Zum Tod von Helga Reidemeister
Im Mittelpunkt steht der Mensch
Sarajevo, Rudi Dutschke und immer wieder Afghanistan: Das Werk der Filmemacherin Helga Reidemeister ist vielfältig. Thesenhaft ging es dabei nie zu, Reidemeister filmte immer mitten ins Leben.
Bevor Helga Reidemeister eine Filmschule von innen gesehen hatte, war sie Sozialarbeiterin. Es waren die 1970er-Jahre in West-Berlin. Reidemeister arbeitete im Märkischen Viertel, keine einfache Gegend.
Diese Zeit hat die Dokumentarfilmerin geprägt, sagt Thomas Schadt. Er leitet die Filmakademie Baden Württemberg und hat dort jahrelang mit Reidemeister zusammengearbeitet.
"Die Fähigkeit, als Sozialarbeiterin zu agieren, hat sie auch in ihren Filmen nie verloren", sagt Schadt. Große gesellschaftliche Themen könne man am Ende nur über die Menschen erzählen: "Da war der wichtigste Satz immer, 'Du sollst nicht neben den Menschen stehen, sondern bei Ihnen. Du musst dich in die Mitte begeben und mit ihnen Zeit verbringen.'"
Immer wieder Afghanistan
Reidemeister hat in Sarajevo gefilmt und im Frauengefängnis Gotteszell. Sie hat einen Film über Rudi Dutschke gemacht und für "Rodina heißt Heimat" den Friedenspreis der Internationalen Filmfestspiele von Berlin bekommen.
Mit am meisten beeindruckt hätten ihn Reidemeisters Dokumentationen über Afghanistan, sagt Schadt. Sie fliegt immer wieder hin, 2004, 2009 und 2013 und dreht unter schwierigsten Bedingungen: "Sie hat da eine unfassbare Kraft und Zähigkeit entwickelt."
Nicht nur als Filmemacherin sei Reidemeister prägend gewesen, auch als Dozentin: "Sie hat Generationen von angehenden Dokumentarfilmerinnen gefördert und beeinflusst", sagt Schadt.
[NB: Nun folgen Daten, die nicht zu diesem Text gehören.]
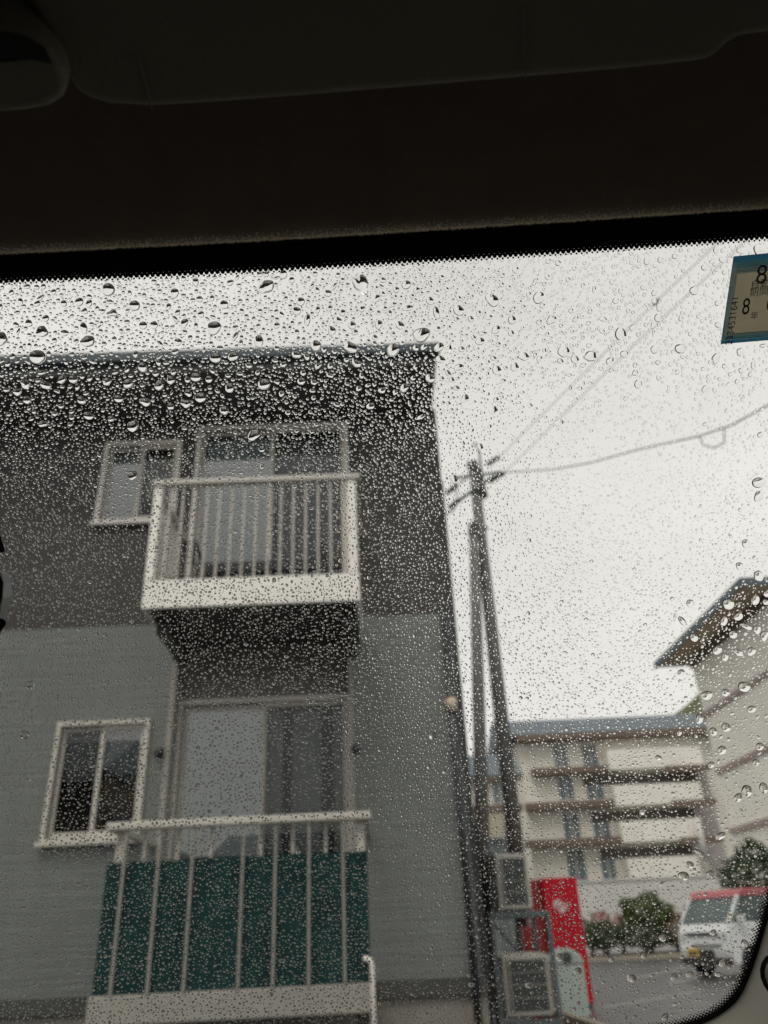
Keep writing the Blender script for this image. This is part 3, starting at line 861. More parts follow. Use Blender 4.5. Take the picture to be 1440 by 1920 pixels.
# big block at the right with the deep brown eave
GY1, GY0 = 38.0, 27.4
GX = 0.4165 * GY1
EX = 0.379 * GY1
ez = at(1230, 1250, GY1).z
GH = thing('eaved_block', 'pale block with deep brown eaves and mauve string courses at the right', 'apartment block', (GX + 6, 32, 0))
box('wall', M['cream2'], GH, GX, GX + 12, GY0 + 1.1, GY1 - 1.0, 0, ez - 0.05)
box('soffit', M['soffit_brown'], GH, EX, GX + 13, GY0, GY1, ez - 0.049, ez + 0.10)
box('fascia', M['slate'], GH, EX - 0.06, EX - 0.001, GY0 - 0.06, GY1 + 0.06, ez - 0.12, ez + 0.22)
box('fascia', M['slate'], GH, EX, GX + 13, GY0 - 0.06, GY0 - 0.001, ez - 0.12, ez + 0.22)
MB().add([(EX, GY0, ez + 0.101), (GX + 13, GY0, ez + 0.101), (GX + 13, GY1, ez + 0.101), (EX, GY1, ez + 0.101), (GX + 6, GY0 + 5, ez + 2.6), (GX + 6, GY1 - 5, ez + 2.6)],
         [(0, 1, 4), (1, 2, 5, 4), (2, 3, 5), (3, 0, 4, 5), (3, 2, 1, 0)]).build('roof', M['slate'], GH)
box('eave_beam', M['brown'], GH, GX - 0.10, GX - 0.001, GY0 + 1.0, GY1 - 0.95, ez - 0.45, ez - 0.051)
for (pxx, pyy) in ((1300, 1343), (1330, 1448), (1345, 1560)):
    zc = at(pxx, pyy, GY1 - 1.0).z
    box('string_course', M['band'], GH, GX - 0.10, GX - 0.001, GY0 + 1.0, GY1 - 0.95, zc - 0.12, zc + 0.12)
wz = at(1360, 1620, 33).z

# ------------------------------------------------------------------ white wall, planting, parked van
WY = 33.0
WW = thing('white_wall', 'long low white rendered wall behind the planting', 'wall', (at(1190, 1700, WY).x, WY, 0))
wx0, wx1 = at(1040, 1660, WY).x, at(1345, 1640, WY).x
wz1 = at(1190, 1646, WY).z
box('render', M['white_wall'], WW, wx0, wx1, WY, WY + 0.2, 0, wz1 - 0.08)
box('coping', M['white_wall'], WW, wx0 - 0.03, wx1 + 0.03, WY - 0.05, WY + 0.25, wz1 - 0.079, wz1)
PBY = 29.5
kx0, kx1 = at(1090, 1775, PBY).x, at(1300, 1775, PBY).x
tag(box('planter_kerb', M['kerb'], None, kx0 - 3, kx1 + 1, PBY - 0.15, PBY, 0, 0.14, 0.02), 'low pale kerb along the foot of the planting', 'kerb')
tag(box('soil_bed', M['soil'], None, kx0 - 3, kx1 + 1, PBY + 0.001, WY - 0.2, 0.005, 0.12), kind='structure')
def foliage(name, m, c, rx, ry, rz, n, size, parent, seed=0):
    r = np.random.default_rng(seed)
    mbf = MB()
    for k in range(n):
        v = r.normal(size=3)
        v /= np.linalg.norm(v)
        lump = 1 + 0.24 * math.sin(v[0] * 5 + seed) * math.cos(v[2] * 4 + seed * 2) + 0.08 * math.sin(v[1] * 9 + v[0] * 7)
        rad = r.uniform(0.55, 1.0) ** 0.5 * lump
        p = np.array([c[0] + v[0] * rx * rad, c[1] + v[1] * ry * rad, c[2] + v[2] * rz * rad])
        a = r.normal(size=3)
        a /= np.linalg.norm(a)
        b = np.cross(a, r.normal(size=3))
        b /= np.linalg.norm(b)
        s = size * r.uniform(0.6, 1.3)
        mbf.add([p - a * s, p + b * s * 0.45, p + a * s, p - b * s * 0.45], [(0, 1, 2, 3)])
    return mbf.build(name, m, parent)
def bush(label, cat, px, py0, py1, wpx, Y, m, n, size, seed, name='bush', group=None, zbase=0.12):
    top, bot = at(px, py0, Y), at(px, py1, Y)
    hw = wpx / 2 / F_PX * Y * 1.08
    z0 = min(max(bot.z, zbase), top.z - 0.5)
    t = thing(name, label, cat, (top.x, Y, zbase), group)
    stem = MB()
    for k in range(4):
        a_ = k * 1.7 + seed
        stem.tube([(top.x + 0.05 * math.cos(a_), Y + 0.05 * math.sin(a_), zbase), (top.x + hw * 0.4 * math.cos(a_), Y + hw * 0.4 * math.sin(a_), (z0 + top.z) / 2)], [0.03, 0.012], 6)
    stem.build('stem', M['wood'], t)
    foliage('foliage', m, (top.x, Y, (z0 + top.z) / 2), hw, hw, (top.z - z0) / 2, n, size, t, seed)
    return t
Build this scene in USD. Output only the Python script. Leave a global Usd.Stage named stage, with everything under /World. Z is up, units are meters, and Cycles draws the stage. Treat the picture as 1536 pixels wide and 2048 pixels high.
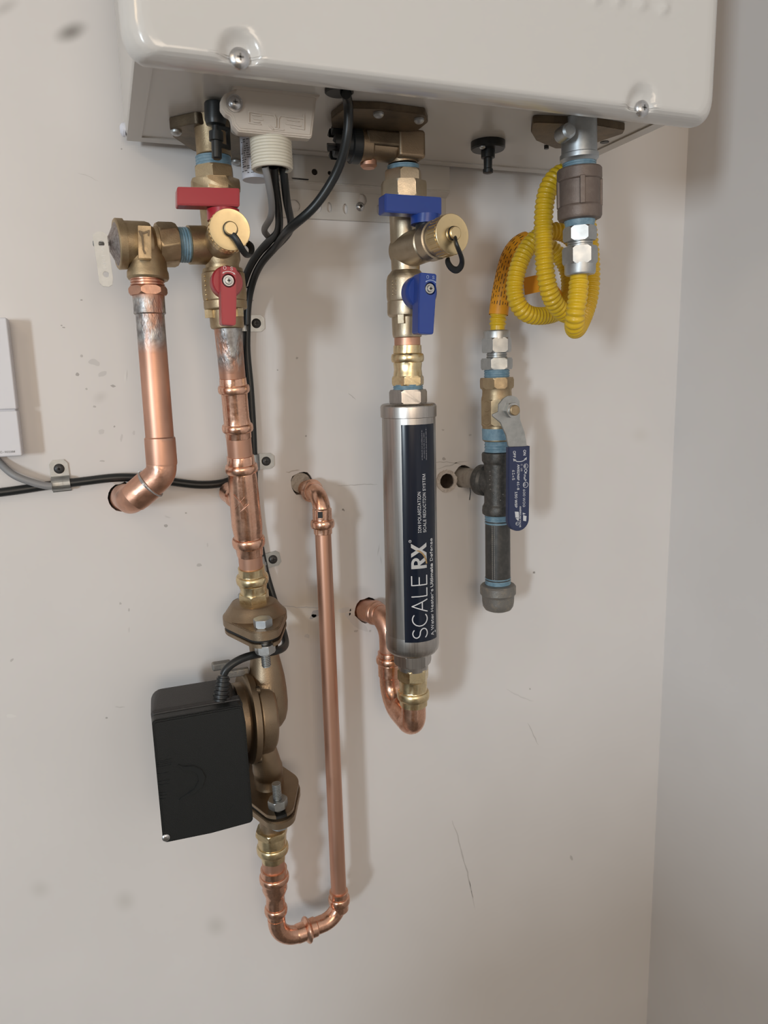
import math, random
import numpy as np, trimesh, usdkit, meshkit
import manifold3d as m3
from manifold3d import Manifold, CrossSection
from shapely.geometry import Polygon, LineString, Point, box as sbox
from shapely import affinity
from shapely.ops import unary_union
from pxr import Usd, UsdGeom, UsdLux, UsdShade, Gf, Sdf

random.seed(7)
stage = Usd.Stage.CreateInMemory()
UsdGeom.SetStageUpAxis(stage, UsdGeom.Tokens.z)
UsdGeom.SetStageMetersPerUnit(stage, 1.0)
UsdGeom.Xform.Define(stage, '/World')
UsdGeom.Scope.Define(stage, '/World/Looks')

# ------------------------------------------------------------------ camera
F = 1480.0                                   # focal length in pixels of the 1536 x 2048 frame
Z0, D = 1.35, 0.73                           # camera height, distance to the back wall (y = 0)
_vy = np.array([-562., -262., F]); _vz = np.array([232., 8276., F])
_dy = _vy / np.linalg.norm(_vy); _dd = _vz / np.linalg.norm(_vz)
_dd = _dd - _dy * (_dd @ _dy); _dd /= np.linalg.norm(_dd)
RC = np.array([np.cross(_dd, _dy), _dy, -_dd])   # camera axes (right, down, forward) -> world
CAM = np.array([0., -D, Z0])
cam = UsdGeom.Camera.Define(stage, '/World/camera')
cam.CreateHorizontalApertureAttr(36.0); cam.CreateVerticalApertureAttr(48.0)
cam.CreateFocalLengthAttr(36.0 * F / 1536)
cam.CreateClippingRangeAttr(Gf.Vec2f(0.02, 100))
cam.CreateFStopAttr(13.0); cam.CreateFocusDistanceAttr(0.655)
cam.CreateExposureAttr(0.04)
_r, _u, _b = RC[:, 0], -RC[:, 1], -RC[:, 2]
cam.AddTransformOp().Set(Gf.Matrix4d(*_r, 0, *_u, 0, *_b, 0, *CAM, 1))

# ------------------------------------------------------------------ lights
def aim(prim, pos, target):
    pos, target = np.array(pos, float), np.array(target, float)
    b = pos - target; b /= np.linalg.norm(b)
    r = np.cross([0, 0, 1.0], b); r /= np.linalg.norm(r); u = np.cross(b, r)
    prim.AddTransformOp().Set(Gf.Matrix4d(*r, 0, *u, 0, *b, 0, *pos, 1))
def rect(name, pos, target, w, h, color, inten):
    l = UsdLux.RectLight.Define(stage, '/World/' + name)
    l.CreateWidthAttr(w); l.CreateHeightAttr(h); l.CreateColorAttr(Gf.Vec3f(*color)); l.CreateIntensityAttr(inten)
    aim(l, pos, target); return l
L1_I, L2_I, L3_I, DOME_I = 100.0, 12.0, 6.0, .04
# daylight from a tall window far to the left, a warm bare lamp up to the left, a broad lamp panel high behind the viewer
rect('window_light', (-3.70, -4.2, Z0 + .10), (.2, 0, Z0), .42, .85, (.79, .90, .98), L1_I)
rect('lamp_light', (-.50, -.70, Z0 + .49), (.2, 0, Z0 - .2), .13, .10, (1.0, .70, .40), L2_I)
rect('panel_light', (-.15, -2.7, Z0 + .26), (.15, 0, Z0 - .05), 1.1, .75, (1.0, .825, .645), L3_I)
dome = UsdLux.DomeLight.Define(stage, '/World/ambient_light')
dome.CreateColorAttr(Gf.Vec3f(1.0, .90, .80)); dome.CreateIntensityAttr(DOME_I)

# ------------------------------------------------------------------ helpers: pixels of the photograph <-> points of the place
def U(v):
    v = np.asarray(v, float); return v / np.linalg.norm(v)
def ray(px, py):
    return RC @ np.array([(px - 768) / F, (py - 1024) / F, 1.0])
def P(px, py, Y):
    r = ray(px, py); return CAM + r * ((Y - CAM[1]) / r[1])
def PZ(px, py, Z):
    r = ray(px, py); return CAM + r * ((Z - CAM[2]) / r[2])
def proj(p):
    c = RC.T @ (np.asarray(p, float) - CAM); return np.array([768 + F * c[0] / c[2], 1024 + F * c[1] / c[2], c[2]])
def px_m(p, n):                                # n pixels at the point p in metres
    return n * proj(p)[2] / F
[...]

Respekt dem anderen gegenüber
Und hat dabei neben Humor auch eine hochkultivierte Streitkultur an den Tag gelegt. "Sie hat immer eingefordert, dass man kritisch und selbstkritisch streiten muss. In einer Form, wo aber der Respekt dem anderen gegenüber unantastbar ist.